No me creo la coartada de Benedicto XVI

Sinceramente no logro concatenar mis ideas luego de que, con la misma naturalidad de sus bendiciones apostólicas, el papa Benedicto XVI anunciara su retiro del pontificado el próximo 28 de febrero.

Los pensamientos me abruman como buscando una forma de entender los motivos encontrados por una de las figuras más influyentes en todo el mundo – quien se despidió del ministerio de San Pedro refiriendo cansancio y agotamiento físico y mental–, para renunciar a un cargo a la manera de la jubilación de un jugador de baloncesto. Como católico, si me preguntan ahora mismo qué opinión me merece el hecho, respondo sin reparos: no me creo la coartada.

Más bien, las razones me sobran para afiliarme a teorías que no por escurridizas carecen de validez. Por tanto creo concordar con un investigador europeo, quien refirió al portal RT.Actualidad: “La renuncia del Papa es fruto de la lucha a muerte dentro la Iglesia, entre las fuerzas de la masonería y la fe católica”.

El asunto ha resonado a lo largo del siglo XX con verosimilitud, aunque a decir verdad no existen pruebas concretas al respecto. Las acusaciones vienen, de una parte por el esparcimiento cada vez más visibles de símbolos masónicos en el mundo – según algunas hipótesis los gobiernos y empresas más influyentes viven bajo los designios de esta congregación, y direccionan cada partícula del planeta, incluyendo la actual crisis financiera internacional –, por otro extremo por las visibles inserciones de políticas progresistas en el seno de la iglesia – fundamentalmente en el concilio Vaticano II – , para muchos más ligadas a las concepciones masónicas que a la doctrina cristiana.

La santa iglesia católica, quien llevara las riendas de toda la civilización occidental con brazo de hierro durante siglos, resultó una censora fortísima al irrumpir en la realidad moderna las sociedades secretas, lo que posibilitó una enemistad inmediata entre ambas instituciones. Bastaba solo mentar el nombre masón para que el clero oliera a azufre del infierno, y condenara a la persecución a cada uno de los afiliados a la fraternidad. Lo que puede conllevar a conclusiones probables de que la masonería tiene razones para intentar destruir a su acérrimo opositor de la manera más sutil: desde dentro.

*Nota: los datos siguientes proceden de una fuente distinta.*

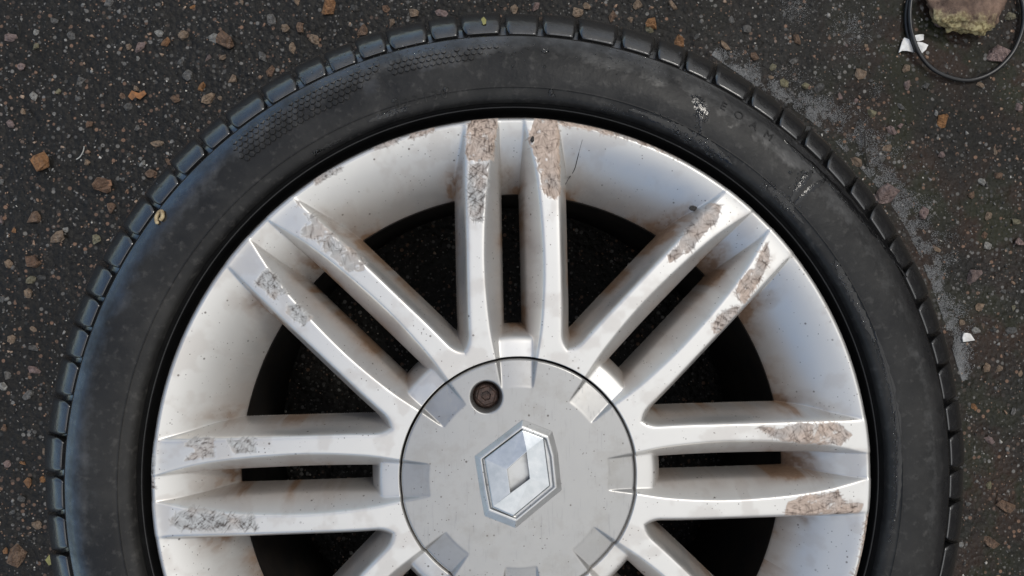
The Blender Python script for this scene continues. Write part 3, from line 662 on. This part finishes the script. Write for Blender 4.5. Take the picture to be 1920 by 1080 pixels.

Las acusaciones son serias, vale decir, pero la presencia masónica en otros sectores políticos y sociales devienen una realidad palpable. Dicen que tanto Juan Pablo II como Benedicto XVI, afiliados a sectores religiosos conservadores, resultaban fuertes obstáculos para algunos cardenales de reconocida correspondencia con logias italianas. Si es esta la razón de la renuncia o no, muy pocos pueden probarlo, pero no deja de ser preocupante. 

Sin caer en la denuncia hacia los masones, de los cuales tengo poco conocimiento, me alejo de cualquier prejuicio determinado por mi condición de religioso. Pero el secretismo que guarda su doctrina, no deja mucho que desear a quienes ven en los sucesos de este mundo un halo de misterio sin explicar.

Tal vez así, asumiendo la actitud del Papa como resultado de un martirio por las presiones al interior de la curia romana, me logre sumar a los millones de hermanos católicos en el mundo que alzaron sus voces a favor del Sumo Pontífice cuando catalogaron su acción de valiente y audaz  para el bien de la iglesia. Tal vez, reitero, porque si es cierto el ruido que alcanzan a escuchar muchos estudiosos alrededor del mundo, puedo reconocer la ardua labor llevada por el Papa en aras de poner en órbita una institución desacralizada por años y al parecer en la mirilla de la sociedad secreta más poderosa del orbe, la cual tenía en el excardenal Joseph Ratzinger un fuerte opositor – también acusado de masón en varias ocasiones.

Aclaro que no me afilio a las concepciones apocalípticas de varias sectas cristianas. No soy de los que utiliza la Biblia en un afán por interpretar la decadencia de la contemporaneidad. No aplaudo las teorías acerca de conspiraciones universales que traslucen el Apocalipsis bíblico y abarrotan los medios protestantes del siglo XX – y lo que va de XXI –. Ni creo ver al diablo donde solo hay acción humana.

Pero reconozco las disfunciones de este mundo, y más aun, las de mi iglesia, una institución abrumada por un pasado engorroso con el cual se ha ganado no pocos enemigos. Un organismo que muchas veces confundió los caminos de la llamada religión del amor, y en aras de purgar el mundo de pecado se armó de organismos represivos como la Santa Inquisición. No por gusto muchas veces he regresado de misa pensando en un refrán bastante definitorio cuando de la historia del catolicismo se trata: de buenas intenciones está plagado el camino hacia el infierno.